O ministro salienta por regras os objectivos do Programa Nacional de Desenvolvimento para 2013-2017, o estabelecimento e aprofundamento da cooperação com os demais países, tendo como prioridade os países limítrofes e as regiões Central e Austral de África, mostrando assim a imprescindibilidade de a comunidade internacional contar com Angola.

Dessa forma, o regime trabalhou para a inserção de Angola em organizações e instituições internacionais. Ao contrário do que diz o ministro Georges Chikoti, esses objectivos não se coadunam com os interesses do Povo angolano, mas servem na perfeição para tapar os olhos aos observadores internacionais”.
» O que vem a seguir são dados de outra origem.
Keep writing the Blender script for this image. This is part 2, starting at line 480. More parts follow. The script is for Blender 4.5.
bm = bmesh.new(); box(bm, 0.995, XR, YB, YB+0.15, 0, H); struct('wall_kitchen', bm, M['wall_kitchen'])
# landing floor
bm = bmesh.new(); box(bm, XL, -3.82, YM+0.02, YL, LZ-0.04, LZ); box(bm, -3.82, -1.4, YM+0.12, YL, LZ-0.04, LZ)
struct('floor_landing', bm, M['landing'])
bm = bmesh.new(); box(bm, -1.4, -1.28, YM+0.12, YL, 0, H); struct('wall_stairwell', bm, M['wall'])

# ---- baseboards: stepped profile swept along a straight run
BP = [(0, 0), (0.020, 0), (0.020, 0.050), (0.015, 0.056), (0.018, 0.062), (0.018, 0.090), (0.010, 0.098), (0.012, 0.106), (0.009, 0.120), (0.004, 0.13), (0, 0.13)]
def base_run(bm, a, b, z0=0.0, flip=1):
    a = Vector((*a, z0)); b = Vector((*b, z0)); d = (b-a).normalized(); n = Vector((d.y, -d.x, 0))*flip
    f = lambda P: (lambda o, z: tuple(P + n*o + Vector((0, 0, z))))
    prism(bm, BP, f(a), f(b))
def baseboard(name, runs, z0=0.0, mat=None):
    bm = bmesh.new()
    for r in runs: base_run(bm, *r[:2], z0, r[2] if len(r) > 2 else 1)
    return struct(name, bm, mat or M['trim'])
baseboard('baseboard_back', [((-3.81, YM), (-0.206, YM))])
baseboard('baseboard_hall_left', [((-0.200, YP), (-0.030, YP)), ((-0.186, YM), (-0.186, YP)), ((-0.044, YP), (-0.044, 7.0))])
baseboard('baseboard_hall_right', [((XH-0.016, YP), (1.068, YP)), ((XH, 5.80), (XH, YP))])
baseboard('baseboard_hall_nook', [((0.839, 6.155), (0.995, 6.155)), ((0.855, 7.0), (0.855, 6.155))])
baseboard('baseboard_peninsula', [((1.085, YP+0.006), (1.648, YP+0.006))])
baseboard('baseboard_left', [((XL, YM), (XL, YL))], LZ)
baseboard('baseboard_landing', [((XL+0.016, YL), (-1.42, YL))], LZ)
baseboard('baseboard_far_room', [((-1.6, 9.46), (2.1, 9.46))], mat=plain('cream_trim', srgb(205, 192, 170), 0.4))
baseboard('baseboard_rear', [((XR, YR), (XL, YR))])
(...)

A tese do regime, genericamente e do ponto de vista formal correcta, corresponde às regras há muito defendidas, para proveito próprio, pelo Presidente José Eduardo dos Santos que, mau grado o tempo que está no poder e o facto de nunca ter sido nominalmente eleito, entende ter legitimidade para – como fez no dia 1 de Junho de 2012 – dizer ao mundo que “não pode ser tolerado o ressurgimento dos golpes de estado em África”.

Se pelo voto (quando o há) tudo continua na mesma porque a máquina do poder tritura a oposição e adultera as votações a seu belo prazer, se o povo continua sem comida, casa, saúde, escola, liberdade etc. que forma terá para mudar as coisas?

Nenhuma. Desde logo porque nesta altura existem ditadores bons e maus, sendo que só os maus devem ser derrubados.

De acordo com o Presidente da República, “África necessita de exemplos concretos que confirmem que o Continente pretende virar firmemente uma página do passado de uma história em comum, marcada pela existência de governos autoritários ou autocráticos, para dar lugar a sociedades e instituições democráticas”. Até parece gozo. Eduardo dos Santos gosta mesmo de gozar com a nossa chipala e de nos passar sucessivos atestados de matumbez.

É caricato ver Eduardo dos Santos criticar os governos autoritários ou autocráticos, dizendo defender sociedades e instituições democráticas, ao mesmo tempo que gasta milhões na lavagem da sua imagem e no propalado combate à corrupção e ao tráfico de influências, na suposta defesa da liberdade de Imprensa e de expressão e do bom funcionamento do sistema de justiça, como condição essencial para o aprofundamento da democracia.

Quanto à liberdade, seja ela qual for, estamos falados mas continuaremos a falar enquanto não nos mandarem para a cadeia alimentar dos jacarés. Hilbert Ganga, Ricardo de Mello, Mfulupinga, João Ngalangombe, Kamulinde e Cassule são alguns dos exemplos de que, afinal, a tese e a prática do regime continua a ser a mesma.

Ouvir o chefe de Estado dizer que “não são promessas demagógicas porque são fundamentadas por um estudo elaborado por técnicos competentes sobre a realidade nacional, que teve em conta as necessidades do povo e os recursos da nação”, quase nos leva a acreditar que as mangueiras dão loengos.

Como se não bastasse obrigar o Povo a pensar com a barriga… vazia, Eduardo dos Santos teima em demonstrar que os angolanos são matumbos e que, a troco de um saco de fuba ou do fantasma da guerra, irá mantê-los amordaçados e escravizados para sempre.